Hotter and Drier in the Upper Hunter

Filed in Just In by July 12, 2019

YESTERDAY the Bureau of Meteorology released their Climate Outlook, which paints a hotter and drier picture for the next three months.

The Bureau has published the report online providing maps of predicted rainfall and temperatures.

A spokesperson from the BOM interpreted the report for the Upper Hunter and gave the following advice:

The Bureau predicts warmer than average weather for the next three months.

The Bureau predicts warmer than average weather for the next three months.

“On the maximum temperature map it is bright red for all of New South Wales, including the Upper Hunter,” said the spokesperson.

“Afternoon temperatures are likely to be hotter than average and the same is true for minimum temperatures in the Upper Hunter, with temperatures overnight being warmer than average,” she said.

Predicted rainfall:

“On the map, near the coast it is grey and towards the Upper Hunter it becomes orange, as you move from grey to orange that it is more likely to see below average rainfall,” said the BOM spokesperson.

“The chance of getting at least 50ml around Scone over the three months is 70 percent, the chance of getting 100ml is 60 percent and the chance of at least 150ml is about 25 percent,” she said.

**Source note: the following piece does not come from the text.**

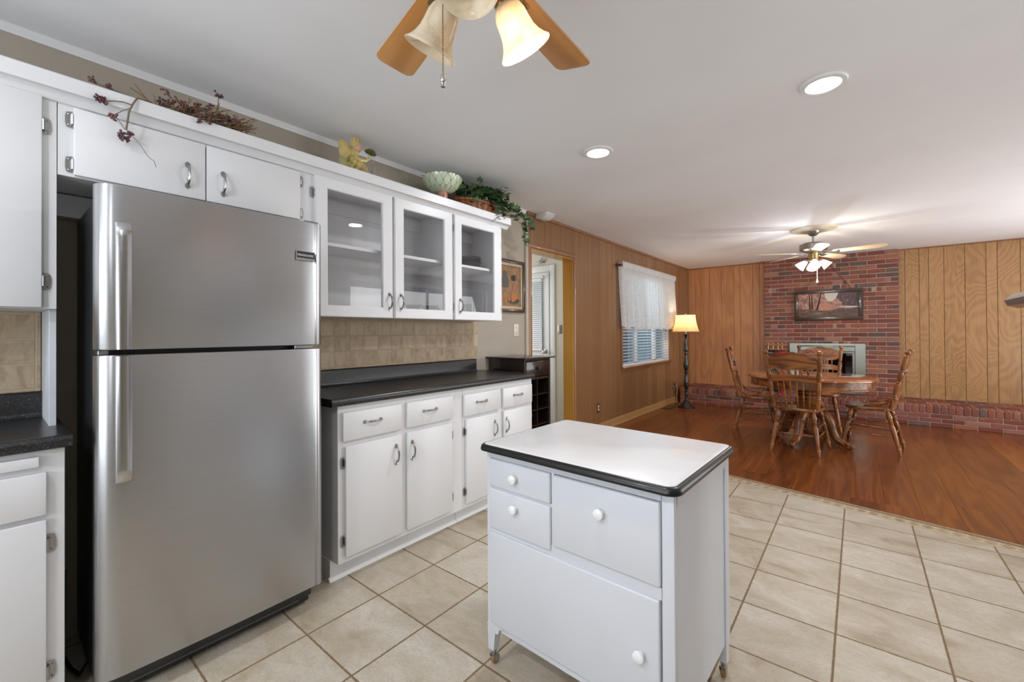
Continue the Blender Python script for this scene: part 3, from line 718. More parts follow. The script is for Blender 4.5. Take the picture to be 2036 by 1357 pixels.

“Over three months that is not a lot of rainfall unfortunately,” she said.

The climate drivers for the forecast are a positive Indian Ocean Dipole and an El Niño–Southern Oscillation – neutral tropical Pacific Ocean.

“The Indian Ocean Dipole is the difference in ocean temperature between the west and east tropical ocean, which affects winter and spring rainfall typically in southern and eastern parts of Australia, but breaks down during summer because it is disrupted by the Australian monsoon season,” said the spokesperson.

“ENSO is the amount of warming of the sea’s surface in the central and eastern tropical ocean, when we have warmer temperatures in the tropical pacific ocean it can cause an El-nino patter to develop around autumn, winter and spring and leads to lower than average rainfall across eastern Australia,” she said.

“Some of our driest winters and springs are related to a neutral or strong ENSO and when the temperatures of the ocean surface drop we get higher rainfalls,” the BOM spokesperson said.